| JOB |
Review the listing and copy each line that holds the word "recreates".
------------------------------------
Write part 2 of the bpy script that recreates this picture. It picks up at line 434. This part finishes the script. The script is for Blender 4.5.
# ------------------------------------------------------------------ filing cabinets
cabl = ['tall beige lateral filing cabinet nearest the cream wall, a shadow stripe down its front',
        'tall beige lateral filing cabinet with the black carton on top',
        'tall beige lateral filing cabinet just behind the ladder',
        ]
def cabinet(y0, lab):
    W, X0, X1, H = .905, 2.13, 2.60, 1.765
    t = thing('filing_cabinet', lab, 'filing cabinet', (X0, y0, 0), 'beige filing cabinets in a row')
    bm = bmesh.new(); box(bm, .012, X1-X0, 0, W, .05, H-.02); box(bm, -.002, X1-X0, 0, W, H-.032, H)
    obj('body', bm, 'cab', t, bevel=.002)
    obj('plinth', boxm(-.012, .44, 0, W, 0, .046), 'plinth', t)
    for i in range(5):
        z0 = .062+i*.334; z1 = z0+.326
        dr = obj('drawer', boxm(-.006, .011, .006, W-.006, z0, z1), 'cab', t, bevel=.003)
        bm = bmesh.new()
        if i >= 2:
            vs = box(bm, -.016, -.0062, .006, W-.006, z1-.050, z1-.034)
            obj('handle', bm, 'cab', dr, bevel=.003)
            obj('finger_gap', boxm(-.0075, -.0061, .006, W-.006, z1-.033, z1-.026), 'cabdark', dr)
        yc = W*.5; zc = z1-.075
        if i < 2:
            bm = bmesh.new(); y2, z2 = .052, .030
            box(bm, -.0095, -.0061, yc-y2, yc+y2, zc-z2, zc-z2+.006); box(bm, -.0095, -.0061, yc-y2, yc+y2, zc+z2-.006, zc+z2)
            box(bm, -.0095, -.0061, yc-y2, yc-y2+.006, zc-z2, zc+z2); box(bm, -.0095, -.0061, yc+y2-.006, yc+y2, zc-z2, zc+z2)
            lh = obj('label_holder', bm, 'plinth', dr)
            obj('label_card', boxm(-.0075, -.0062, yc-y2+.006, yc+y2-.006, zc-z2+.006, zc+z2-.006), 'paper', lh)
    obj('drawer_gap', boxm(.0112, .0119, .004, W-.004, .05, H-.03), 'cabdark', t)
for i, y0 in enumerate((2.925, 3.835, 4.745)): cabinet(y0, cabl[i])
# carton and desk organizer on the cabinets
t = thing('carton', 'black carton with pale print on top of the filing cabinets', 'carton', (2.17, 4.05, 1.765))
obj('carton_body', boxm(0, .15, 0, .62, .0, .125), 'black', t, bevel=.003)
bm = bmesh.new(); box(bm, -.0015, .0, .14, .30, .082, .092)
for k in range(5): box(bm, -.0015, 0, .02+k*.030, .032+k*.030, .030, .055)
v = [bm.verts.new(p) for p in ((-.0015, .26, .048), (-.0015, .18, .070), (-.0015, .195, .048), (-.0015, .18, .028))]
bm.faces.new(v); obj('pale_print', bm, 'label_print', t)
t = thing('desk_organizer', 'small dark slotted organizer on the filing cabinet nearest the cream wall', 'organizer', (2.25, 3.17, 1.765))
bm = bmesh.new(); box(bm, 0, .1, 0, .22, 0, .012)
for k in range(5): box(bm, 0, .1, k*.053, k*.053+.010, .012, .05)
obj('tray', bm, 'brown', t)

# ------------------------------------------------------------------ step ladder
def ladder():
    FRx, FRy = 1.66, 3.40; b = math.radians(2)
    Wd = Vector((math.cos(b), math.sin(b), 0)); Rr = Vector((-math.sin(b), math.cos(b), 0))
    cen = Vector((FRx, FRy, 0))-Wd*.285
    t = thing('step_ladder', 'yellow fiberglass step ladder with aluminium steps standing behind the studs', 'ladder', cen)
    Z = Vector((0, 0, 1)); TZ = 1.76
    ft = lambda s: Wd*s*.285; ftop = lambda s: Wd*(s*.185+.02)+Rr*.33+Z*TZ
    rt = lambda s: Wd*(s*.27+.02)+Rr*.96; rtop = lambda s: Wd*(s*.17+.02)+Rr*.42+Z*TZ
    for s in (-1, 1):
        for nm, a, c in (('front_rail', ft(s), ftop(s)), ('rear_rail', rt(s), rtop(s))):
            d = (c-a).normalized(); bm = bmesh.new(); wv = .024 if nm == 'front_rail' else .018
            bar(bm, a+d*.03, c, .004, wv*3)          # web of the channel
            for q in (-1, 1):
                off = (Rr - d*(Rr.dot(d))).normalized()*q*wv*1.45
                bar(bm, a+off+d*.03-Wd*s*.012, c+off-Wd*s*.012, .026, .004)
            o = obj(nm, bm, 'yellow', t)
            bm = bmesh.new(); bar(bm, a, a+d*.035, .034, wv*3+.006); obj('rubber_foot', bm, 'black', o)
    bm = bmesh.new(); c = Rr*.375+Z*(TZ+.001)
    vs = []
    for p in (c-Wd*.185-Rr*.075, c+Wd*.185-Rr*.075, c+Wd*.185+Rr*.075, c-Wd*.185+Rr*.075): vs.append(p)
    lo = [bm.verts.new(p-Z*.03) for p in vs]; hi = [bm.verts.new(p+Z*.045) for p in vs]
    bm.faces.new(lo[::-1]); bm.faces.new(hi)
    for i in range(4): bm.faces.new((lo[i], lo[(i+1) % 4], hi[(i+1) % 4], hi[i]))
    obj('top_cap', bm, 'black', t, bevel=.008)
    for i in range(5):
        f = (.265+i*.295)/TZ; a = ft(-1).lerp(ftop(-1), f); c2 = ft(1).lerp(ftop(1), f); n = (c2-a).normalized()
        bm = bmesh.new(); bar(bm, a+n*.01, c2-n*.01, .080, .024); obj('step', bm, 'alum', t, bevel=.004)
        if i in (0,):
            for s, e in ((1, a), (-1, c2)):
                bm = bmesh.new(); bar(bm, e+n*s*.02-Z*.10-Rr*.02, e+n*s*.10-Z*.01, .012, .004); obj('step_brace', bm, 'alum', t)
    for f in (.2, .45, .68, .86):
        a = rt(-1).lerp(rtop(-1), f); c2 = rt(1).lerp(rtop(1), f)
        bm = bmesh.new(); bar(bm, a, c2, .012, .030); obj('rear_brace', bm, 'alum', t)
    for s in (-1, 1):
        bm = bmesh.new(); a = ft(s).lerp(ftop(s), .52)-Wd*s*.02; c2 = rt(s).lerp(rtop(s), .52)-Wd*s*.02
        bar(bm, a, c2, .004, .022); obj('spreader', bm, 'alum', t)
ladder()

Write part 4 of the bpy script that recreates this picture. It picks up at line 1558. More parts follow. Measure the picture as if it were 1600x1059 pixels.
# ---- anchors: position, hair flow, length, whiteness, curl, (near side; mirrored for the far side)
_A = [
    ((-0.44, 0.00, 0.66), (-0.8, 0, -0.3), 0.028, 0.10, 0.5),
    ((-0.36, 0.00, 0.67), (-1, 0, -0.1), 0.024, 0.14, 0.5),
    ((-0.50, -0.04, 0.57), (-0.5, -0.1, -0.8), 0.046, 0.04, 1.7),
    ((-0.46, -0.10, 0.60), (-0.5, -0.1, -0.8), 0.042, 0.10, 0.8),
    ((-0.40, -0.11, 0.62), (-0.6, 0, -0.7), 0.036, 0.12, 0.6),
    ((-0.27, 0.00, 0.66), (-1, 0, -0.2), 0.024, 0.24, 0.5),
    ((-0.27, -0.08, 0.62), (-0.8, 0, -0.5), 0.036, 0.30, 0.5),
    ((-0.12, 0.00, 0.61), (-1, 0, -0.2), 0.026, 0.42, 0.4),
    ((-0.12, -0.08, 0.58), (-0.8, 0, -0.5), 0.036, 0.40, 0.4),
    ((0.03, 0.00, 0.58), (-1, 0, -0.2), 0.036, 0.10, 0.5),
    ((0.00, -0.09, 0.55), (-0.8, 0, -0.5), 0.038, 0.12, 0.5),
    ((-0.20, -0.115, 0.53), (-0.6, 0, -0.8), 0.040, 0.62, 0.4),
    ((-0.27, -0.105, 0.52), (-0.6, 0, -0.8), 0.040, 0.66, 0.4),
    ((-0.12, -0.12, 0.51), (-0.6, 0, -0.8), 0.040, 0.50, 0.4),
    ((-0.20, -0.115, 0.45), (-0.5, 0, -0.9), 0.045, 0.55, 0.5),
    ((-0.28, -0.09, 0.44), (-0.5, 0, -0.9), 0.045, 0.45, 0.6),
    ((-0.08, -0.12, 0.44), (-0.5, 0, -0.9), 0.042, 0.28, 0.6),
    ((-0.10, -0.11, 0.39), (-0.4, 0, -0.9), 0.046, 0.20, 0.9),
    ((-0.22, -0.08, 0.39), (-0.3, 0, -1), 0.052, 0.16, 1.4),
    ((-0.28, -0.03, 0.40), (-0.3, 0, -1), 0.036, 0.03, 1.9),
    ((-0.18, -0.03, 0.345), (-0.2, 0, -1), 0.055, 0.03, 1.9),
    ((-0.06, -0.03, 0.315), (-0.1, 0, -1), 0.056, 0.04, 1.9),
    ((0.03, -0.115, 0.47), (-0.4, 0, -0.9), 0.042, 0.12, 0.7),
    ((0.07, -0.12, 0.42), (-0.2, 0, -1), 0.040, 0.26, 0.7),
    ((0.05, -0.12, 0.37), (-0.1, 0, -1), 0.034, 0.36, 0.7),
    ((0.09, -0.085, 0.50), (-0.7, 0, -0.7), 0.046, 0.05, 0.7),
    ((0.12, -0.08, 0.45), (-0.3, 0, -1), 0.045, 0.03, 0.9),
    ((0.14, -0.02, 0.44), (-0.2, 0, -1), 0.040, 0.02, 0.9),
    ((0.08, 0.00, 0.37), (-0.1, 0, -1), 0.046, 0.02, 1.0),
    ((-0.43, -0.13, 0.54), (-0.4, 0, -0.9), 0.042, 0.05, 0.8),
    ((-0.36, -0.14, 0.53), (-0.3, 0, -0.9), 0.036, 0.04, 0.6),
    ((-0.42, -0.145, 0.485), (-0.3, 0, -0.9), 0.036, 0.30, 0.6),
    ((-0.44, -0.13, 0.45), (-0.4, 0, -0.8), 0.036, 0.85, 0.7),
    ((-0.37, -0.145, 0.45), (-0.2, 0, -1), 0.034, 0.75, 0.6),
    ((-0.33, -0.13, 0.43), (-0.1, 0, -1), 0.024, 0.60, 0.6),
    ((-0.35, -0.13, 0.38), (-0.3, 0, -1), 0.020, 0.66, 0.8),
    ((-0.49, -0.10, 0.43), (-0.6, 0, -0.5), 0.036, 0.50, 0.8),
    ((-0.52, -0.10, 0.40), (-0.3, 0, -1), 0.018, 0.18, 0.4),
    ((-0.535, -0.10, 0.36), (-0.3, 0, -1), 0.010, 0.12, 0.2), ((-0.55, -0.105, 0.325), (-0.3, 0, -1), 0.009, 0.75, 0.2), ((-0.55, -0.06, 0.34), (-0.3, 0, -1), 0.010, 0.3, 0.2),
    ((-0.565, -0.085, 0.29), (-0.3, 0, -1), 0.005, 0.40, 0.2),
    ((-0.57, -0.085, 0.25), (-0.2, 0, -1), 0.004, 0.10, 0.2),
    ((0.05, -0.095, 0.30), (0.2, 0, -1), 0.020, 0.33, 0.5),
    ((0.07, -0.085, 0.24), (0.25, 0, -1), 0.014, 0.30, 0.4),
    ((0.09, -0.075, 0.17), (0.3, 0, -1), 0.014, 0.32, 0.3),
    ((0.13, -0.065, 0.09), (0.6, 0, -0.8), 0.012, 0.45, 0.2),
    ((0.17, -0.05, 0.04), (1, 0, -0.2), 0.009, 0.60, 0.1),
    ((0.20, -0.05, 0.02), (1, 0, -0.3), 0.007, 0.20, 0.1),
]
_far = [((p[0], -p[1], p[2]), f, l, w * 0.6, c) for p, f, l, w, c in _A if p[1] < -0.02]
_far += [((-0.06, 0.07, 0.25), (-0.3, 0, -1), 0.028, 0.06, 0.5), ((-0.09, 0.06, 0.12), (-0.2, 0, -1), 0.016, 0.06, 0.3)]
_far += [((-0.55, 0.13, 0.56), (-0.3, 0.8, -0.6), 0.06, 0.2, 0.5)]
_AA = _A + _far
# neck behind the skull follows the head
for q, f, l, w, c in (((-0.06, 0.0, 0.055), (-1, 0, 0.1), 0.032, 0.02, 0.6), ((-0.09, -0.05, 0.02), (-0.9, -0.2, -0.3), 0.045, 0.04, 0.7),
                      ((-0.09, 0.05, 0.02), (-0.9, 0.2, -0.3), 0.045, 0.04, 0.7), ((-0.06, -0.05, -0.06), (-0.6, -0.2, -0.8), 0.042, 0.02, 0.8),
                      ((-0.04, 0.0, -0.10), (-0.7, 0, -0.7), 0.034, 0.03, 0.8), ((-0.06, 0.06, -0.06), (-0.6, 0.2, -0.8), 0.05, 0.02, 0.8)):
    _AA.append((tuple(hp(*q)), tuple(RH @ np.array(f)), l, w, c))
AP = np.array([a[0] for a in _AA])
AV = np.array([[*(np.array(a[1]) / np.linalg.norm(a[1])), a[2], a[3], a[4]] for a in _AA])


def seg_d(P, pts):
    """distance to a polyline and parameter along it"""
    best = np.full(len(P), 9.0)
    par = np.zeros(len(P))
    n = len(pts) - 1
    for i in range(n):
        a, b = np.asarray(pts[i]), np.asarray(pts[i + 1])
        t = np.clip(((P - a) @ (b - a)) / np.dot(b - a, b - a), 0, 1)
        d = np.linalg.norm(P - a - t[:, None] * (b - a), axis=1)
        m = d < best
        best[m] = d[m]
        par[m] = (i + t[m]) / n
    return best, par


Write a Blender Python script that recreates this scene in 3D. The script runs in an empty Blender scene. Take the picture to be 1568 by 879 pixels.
------------------------------------
| RESULT OF THIS TASK |
Write part 2 of the bpy script that recreates this picture. It picks up at line 434. This part finishes the script. The script is for Blender 4.5.
Write part 4 of the bpy script that recreates this picture. It picks up at line 1558. More parts follow. Measure the picture as if it were 1600x1059 pixels.
Write a Blender Python script that recreates this scene in 3D. The script runs in an empty Blender scene. Take the picture to be 1568 by 879 pixels.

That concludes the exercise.